DISRAELI GEARS
The SunTour X-1 was a perfectly respectable mid-market mountain bike derailleur of the late 1980s. It had the geometry of the SunTour XC-Pro, but the pulley cage and inner parallelogram plate were steel, etc. etc. - so far, so utterly unexceptional.
In its basic condition the SunTour X-1 sported a rather stealthy all-black finish. You could even call it tasteful in a Dieter Rams sort of way. But then a bad taste bomb exploded on the mountain bike scene - and fluorescent colours were de riguer. I have no proof that Gary Fisher was personally responsible for this style holocaust - but his dress sense is certainly circumstantial evidence.
How did component manufacturers react to this provocation? Shimano studiously ignored it, Campagnolo was unresponsive and in a coma and SunTour produced the X-1 Chroma - an X-1 with a bizarre clip-on plastic piece that came in a choice of lurid colours.

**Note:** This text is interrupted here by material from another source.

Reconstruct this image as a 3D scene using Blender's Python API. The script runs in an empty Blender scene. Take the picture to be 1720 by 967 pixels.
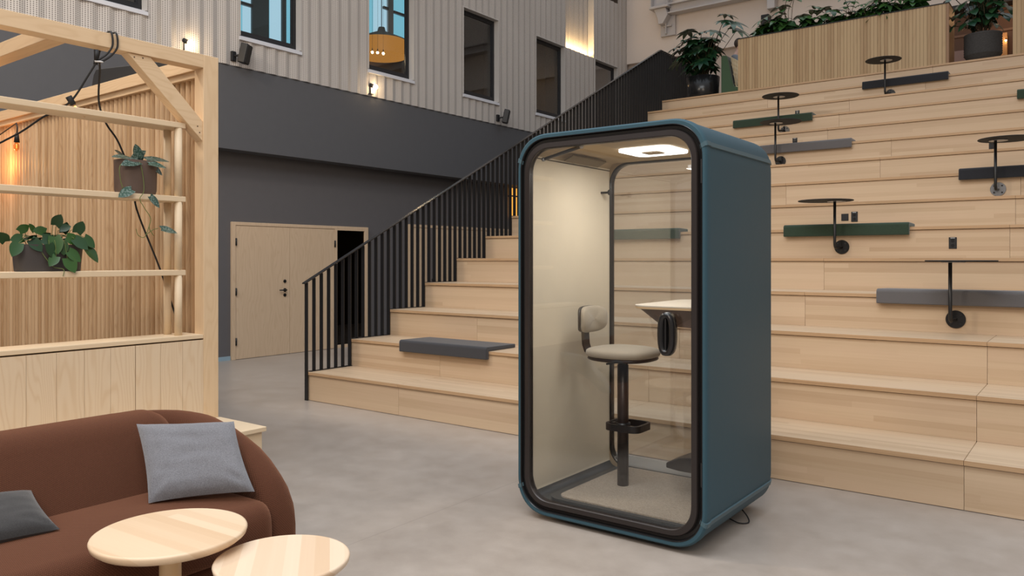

There were six 'Chroma' models in all, two different basic models, an earlier and a later model, each available with one of three clip-ons. The three clip-ons were rendered in fluorescent pink, fluorescent yellow or fluorescent lime green. The earlier basic model (CR00-GXB) had a tendency to flat surfaces and had 'X-1' written to the left of 'SunTour' on its outer parallelogram plate. The later basic model (CR01-GXB) had more fulsomely curved surfaces and 'SunTour' written to the left of 'X-1' on its outer parallelogram plate. Because of the different shape of, and different writing on, the outer parallelogram plates, the plastic clip-ons are also different for each model.
Handily, the Chroma clip-on clipped off as easily as it clipped on, and, if you didn’t remove it yourself (wearing sunglasses for safety reasons), it soon broke off of its own accord. Be thankful for small mercies.
This is an, impeccable, unused, example of the earlier CR00-GXB, with a yellow clip-on.